According to the Motorola 68060 datasheet, there's nothing to indicate it does anything different when the temperature gets high. It does have a built in thermistor which you can use with external circuitry to sense the junction (die) temperature. If you got a bit clever with an op-amp, you could connect it to the analogue to digital converter in the joystick port, and write a program to display the junction temperature on workbench.
Don't forget you can disable parts of the CPU in software, like caches and things which will reduce it's heat dissipation, but execution speed will suffer.
Maximum junction temperature is typically around 110°C, so the device should operate normally up to that point. If you exceed that rating, it's likely to do bad things.

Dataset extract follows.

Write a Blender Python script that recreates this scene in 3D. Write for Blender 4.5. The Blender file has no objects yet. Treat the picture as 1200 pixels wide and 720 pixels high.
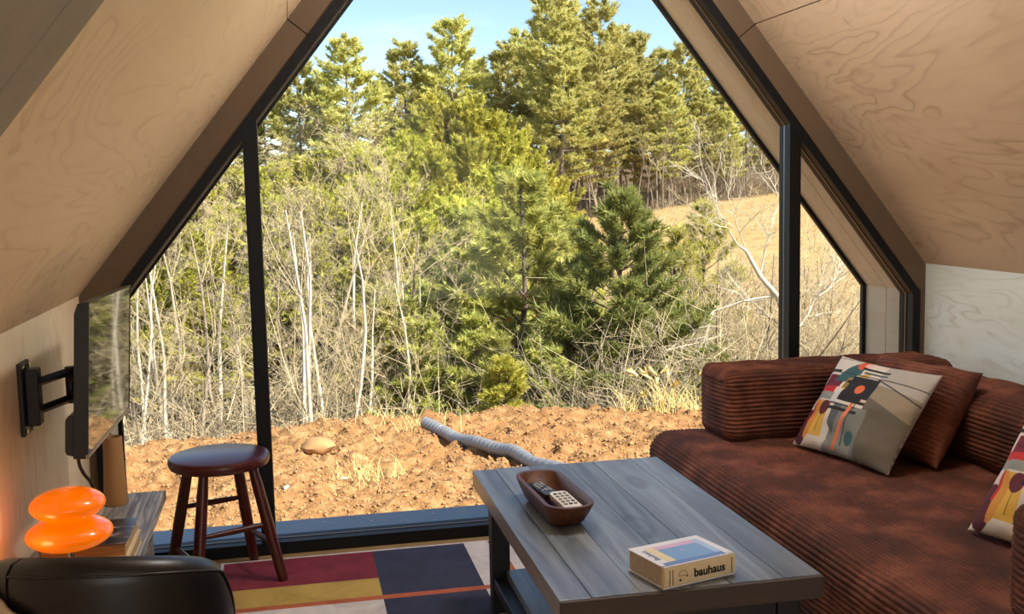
import bpy, bmesh, math, random
import numpy as np
from mathutils import Vector, Matrix, noise as mnoise

S = bpy.context.scene
COL = S.collection
PI = math.pi
random.seed(7)
RNG = np.random.default_rng(7)

# ------------------------------------------------------------------ camera
camd = bpy.data.cameras.new('camera'); cam = bpy.data.objects.new('camera', camd); COL.objects.link(cam)
r_ = Vector((0.9786734, -0.2043035, -0.0214109)); d_ = Vector((-0.0431707, -0.1026526, -0.9937800)); f_ = Vector((0.2008349, 0.9735104, -0.1092837))
cm = Matrix.Identity(4)
for i in range(3):
    cm[i][0] = r_[i]; cm[i][1] = -d_[i]; cm[i][2] = -f_[i]
cm.translation = (0, 0, 1.30)
cam.matrix_world = cm
camd.sensor_width = 36; camd.lens = 36 * 1252.1 / 1200; camd.clip_start = 0.05; camd.clip_end = 2000
S.camera = cam

# ------------------------------------------------------------------ world, sun, lamps, exposure
SUN_DIR = Vector((0.56, -0.50, 0.66)).normalized()       # towards the sun
w = bpy.data.worlds.new('sky'); S.world = w; w.use_nodes = True
wn = w.node_tree.nodes; wl = w.node_tree.links; wn.clear()
wo = wn.new('ShaderNodeOutputWorld'); bg = wn.new('ShaderNodeBackground')
sky = wn.new('ShaderNodeTexSky'); sky.sky_type = 'NISHITA'; sky.sun_disc = False
sky.sun_elevation = math.asin(SUN_DIR.z); sky.sun_rotation = math.atan2(SUN_DIR.x, SUN_DIR.y)
sky.air_density = 0.9; sky.dust_density = 0.15; sky.ozone_density = 1.4; sky.altitude = 600
tc = wn.new('ShaderNodeTexCoord'); mp = wn.new('ShaderNodeMapping'); mp.inputs['Scale'].default_value = (1.2, 1.2, 5.0)
nz = wn.new('ShaderNodeTexNoise'); nz.inputs['Scale'].default_value = 2.3; nz.inputs['Detail'].default_value = 6; nz.inputs['Roughness'].default_value = .6
cr = wn.new('ShaderNodeValToRGB'); cr.color_ramp.elements[0].position = .50; cr.color_ramp.elements[1].position = .85
cr.color_ramp.elements[0].color = (0, 0, 0, 1); cr.color_ramp.elements[1].color = (.6, .6, .6, 1)
mx = wn.new('ShaderNodeMix'); mx.data_type = 'RGBA'
mx.inputs['B'].default_value = (6.6, 6.8, 7.0, 1)
wl.new(tc.outputs['Generated'], mp.inputs['Vector']); wl.new(mp.outputs['Vector'], nz.inputs['Vector'])
wl.new(nz.outputs['Fac'], cr.inputs['Fac']); wl.new(cr.outputs['Color'], mx.inputs['Factor'])
wl.new(sky.outputs['Color'], mx.inputs['A']); wl.new(mx.outputs['Result'], bg.inputs['Color'])
bg.inputs['Strength'].default_value = 0.17
wl.new(bg.outputs['Background'], wo.inputs['Surface'])

def lamp(name, kind, energy, color, loc, look=None, **kw):
    l = bpy.data.lights.new(name, kind); l.energy = energy; l.color = color
    for k, v in kw.items(): setattr(l, k, v)
    o = bpy.data.objects.new(name, l); COL.objects.link(o); o.location = loc
    if look is not None: o.rotation_euler = Vector(look).to_track_quat('-Z', 'Y').to_euler()
    return o
lamp('sun', 'SUN', 9.6, (1, .95, .86), (20, -20, 30), -SUN_DIR, angle=.009)
# added fixtureless fill lamps that brighten the room: rear panel and point near apex
lamp('rear_fill_light', 'AREA', 30, (.95, .98, 1), (.894, -2.5, 1.2), (0, 1, .1), shape='RECTANGLE', size=2.8, size_y=1.9)
lamp('apex_fill_light', 'POINT', 35, (.94, .98, 1), (1.02, 2.9, 2.36), shadow_soft_size=.09)

S.view_settings.view_transform = 'Standard'; S.view_settings.look = 'None'
S.view_settings.exposure = 0.45; S.view_settings.gamma = 1.0; S.view_settings.use_curve_mapping = False
S.cycles.max_bounces = 8; S.cycles.diffuse_bounces = 4; S.cycles.glossy_bounces = 3; S.cycles.transparent_max_bounces = 10
S.cycles.caustics_reflective = False; S.cycles.caustics_refractive = False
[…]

If you're worried about CPU cooling, there is an entire section in the datasheet about it, along with some simple calculations and tables for heat dissipation, thermal resistance of the case, etc.

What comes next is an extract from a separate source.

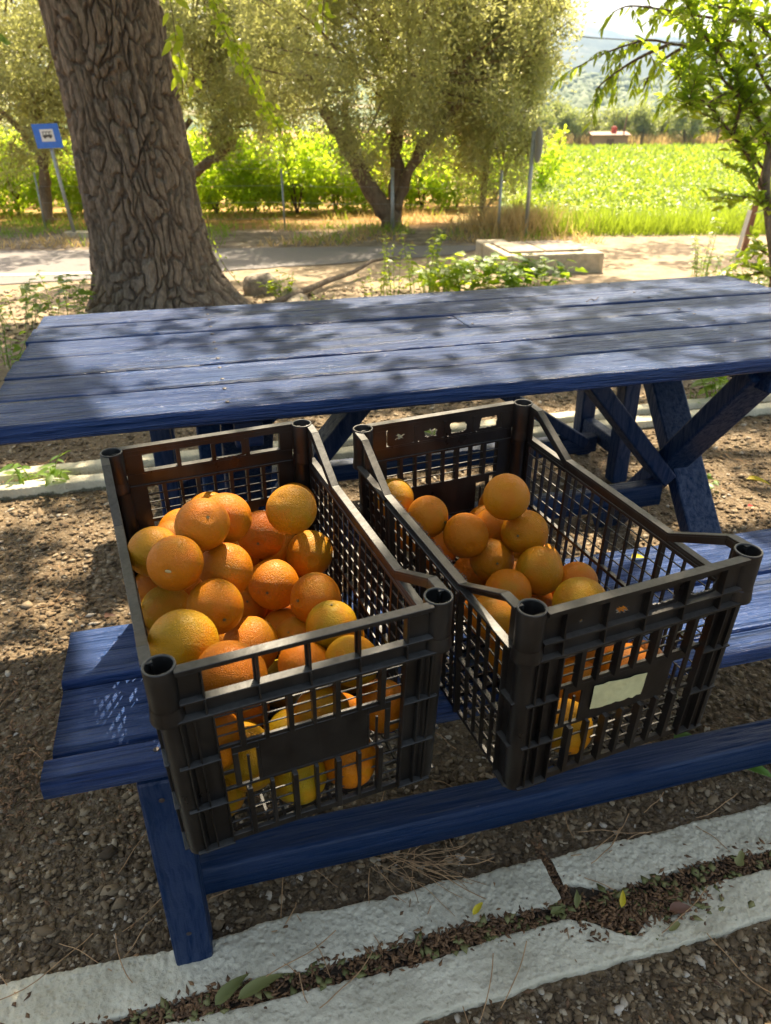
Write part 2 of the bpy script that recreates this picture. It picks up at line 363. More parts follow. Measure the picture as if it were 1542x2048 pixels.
# bench frame: u along the planks (to the right and away), w across (away)
TH = 0.2522; UD = np.array([math.cos(TH), math.sin(TH), 0]); WD = np.array([-math.sin(TH), math.cos(TH), 0]); B0 = np.array([-.4562, .7122, 0])
def UW(u, w_, z=0): return B0+UD*u+WD*w_+np.array([0, 0, z])

# road strip and its line
def strip(name, A, Bp, wa, wb, z, mat, n=120, rag=0., seed=0, **k):
    A = np.array(A, float); Bp = np.array(Bp, float); d = Bp-A; L = np.linalg.norm(d); d /= L; nn = np.array([-d[1], d[0]])
    V = []; 
    for i in range(n+1):
        t = i/n*L; c = A+d*t
        e0 = wa+rag*(float(fbm(np.array(t*.9), np.array(0.), seed))-.5)*2; 
        for j in range(5):
            q = c+nn*(e0+(wb-e0)*j/4); V.append((q[0], q[1], float(GZ(q[0], q[1]))+z))
    F = [[i*5+j, (i+1)*5+j, (i+1)*5+j+1, i*5+j+1] for i in range(n) for j in range(4)]
    return mesh_np(name, V, F, mat, **k)
xr = np.concatenate([np.linspace(-30, -6, 20), np.linspace(-5.8, 1.35, 150)]); near_ = np.interp(xr, [-30, -3.34, -.72, .69, 1.15, 1.35], [4.2, 6.72, 7.60, 8.16, 8.6, 8.80])+.10*(fbm(xr*2.2, xr*0, 4)-.5)+.05*(vn(xr*9, xr*0, 5)-.5)
far_ = np.interp(xr, [-30, 1.35], [8.0, 8.84])+.05*(fbm(xr*3, xr*0, 9)-.5)
V = [(x, a+(b-a)*k/4, float(GZ(x, a))+.002) for x, a, b in zip(xr, near_, far_) for k in range(5)]
mesh_np('road', V, [[i_*5+j_, (i_+1)*5+j_, (i_+1)*5+j_+1, i_*5+j_+1] for i_ in range(len(xr)-1) for j_ in range(4)], M['asphalt'], kind='structure')
strip('road_edge_line', (-30, 4.9), (-2.2, 7.28), -.05, .05, .006, M['roadline'], 60, kind='structure')

# pebbles embedded in the yard
def ico():
    bm = bmesh.new(); bmesh.ops.create_icosphere(bm, subdivisions=1, radius=1); V = np.array([v.co[:] for v in bm.verts]); F = np.array([[v.index for v in f.verts] for f in bm.faces]); bm.free(); return V, F
IV, IF = ico()
def scatter_blobs(name, P, size, sq, mat, jitter=.35, elong=1., seed=1, base=None, **k):
    r = np.random.default_rng(seed); n = len(P); bv, bf = base if base else (IV, IF); nv = len(bv)
    V = np.repeat(bv[None], n, 0)*(1+jitter*(r.random((n, nv, 1))-.5))
    V[..., 0] *= elong*(1+.5*(r.random((n, 1))-.5)); V[..., 2] *= sq*(1+.6*(r.random((n, 1))-.5))
    tl = (r.random((n, 1))-.5)*1.0
    V = np.stack([V[..., 0]*np.cos(tl)-V[..., 2]*np.sin(tl), V[..., 1], V[..., 0]*np.sin(tl)+V[..., 2]*np.cos(tl)], -1)
    a = r.random((n, 1))*6.283; ca, sa = np.cos(a), np.sin(a)
    V = np.stack([V[..., 0]*ca-V[..., 1]*sa, V[..., 0]*sa+V[..., 1]*ca, V[..., 2]], -1)*np.asarray(size).reshape(-1, 1, 1)+P[:, None]
    F = (bf[None]+(np.arange(n)*nv)[:, None, None]).reshape(-1, 3)
    return mesh_np(name, V.reshape(-1, 3), F, mat, attr=np.repeat(r.random(n), len(bf)), **k)
n = 62000
u_ = rng.random(n); yy = .25*(6.5/.25)**(u_**.92); xx = (rng.random(n)*2-1)*(.75*yy+.55)
keepm = ~((xx*0+((np.stack([xx, yy], -1)-B0[:2])@WD[:2]) > -.18) & (((np.stack([xx, yy], -1)-B0[:2])@WD[:2]) < .05))
xx, yy = xx[keepm], yy[keepm]
sz = (.0020+.0042*rng.random(len(xx))**2.2)*(1+.28*yy); big = rng.random(len(xx)) < .015; sz[big] *= 1.8
scatter_blobs('gravel', np.stack([xx, yy, sz*.02-.003+.02*(fbm(xx*1.2+9, yy*1.2, 3)-.5)], -1), sz, .42, M['pebble'], 1.0, 1.45, 2, kind='stuff', label='small angular gravel stones bedded in the yard', cat='gravel')

# whitewashed kerbs, irregular, with the trench between them
def kerb(name, u0, u1, w0, w1, h, seed, ragged=.012, nu=900, nw=26, zb=-.02, bites=()):
    us = np.linspace(u0, u1, nu); t = np.linspace(0, 1, nw); U, T = np.meshgrid(us, t)
    e0 = w0+ragged*(fbm(U*9, U*0, seed)-.5)*2; e1 = w1+ragged*(fbm(U*7, U*0+5, seed+3)-.5)*2
    for (bu, br, side, dep) in bites:
        g = np.exp(-((U-bu)/br)**2)*dep
        if side > 0: e1 = e1-g
        else: e0 = e0+g
    tt = np.clip((T-.10)/.8, 0, 1); Wc = e0+(e1-e0)*tt
    prof = np.clip(np.minimum(T, 1-T)/.14, 0, 1); prof = np.sqrt(1-(1-prof)**2)
    Z_ = zb+(h-zb)*prof+prof*(.006*(fbm(U*14, Wc*14, seed+9)-.5)+.0035*(vn(U*120, Wc*120, seed+11)-.5)+.003*(vn(U*260, Wc*260, seed+19)-.5))
    Wc = Wc+.003*(vn(U*90, T*20, seed+5)-.5)
    P = B0[None, None]+U[..., None]*UD+Wc[..., None]*WD; P[..., 2] = Z_
    i = np.arange(nu*nw).reshape(nw, nu); F = np.stack([i[:-1, :-1], i[:-1, 1:], i[1:, 1:], i[1:, :-1]], -1).reshape(-1, 4)
    o = mesh_np(name, P.reshape(-1, 3), F, M['white'], smooth=True, kind='structure')
    a = o.data.attributes.new('edge', 'FLOAT', 'POINT'); ed = np.clip(1-prof*1.05, 0, 1)*.9; a.data.foreach_set('value', ed.ravel().astype(np.float32)); return o
kerb('kerb', -1.6, .775, -.052, .040, .006, 11)
kerb('kerb', .792, 3.4, -.052, .036, .006, 21, bites=((.80, .05, -1, .03),))
kerb('kerb', -1.6, 3.4, -.172, -.088, .008, 31, bites=((.86, .05, 1, .055), (.02, .03, 1, .02), (.95, .03, 1, .03)))
kerb('kerb', -3.2, 7, 1.975, 2.045, .03, 41, .006, 500, 14)
kerb('kerb', -3.2, 7, 2.115, 2.185, .03, 51, .006, 500, 14)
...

As for the clock speed reported by your program, it probably measures the timing of a certain clock signal to get that info. The crystal oscillator's output (which clock signals are derived from) is a fixed frequency, and there's definately no way it's going to change according to CPU temperature.
Most likely your oscillator is about 49.9MHz or something, so depending on the way the program measures and reports whatever clock source, it may sometimes get 49MHz, sometimes get 50MHz.
Use a real frequency counter if you really want to remove all doubt.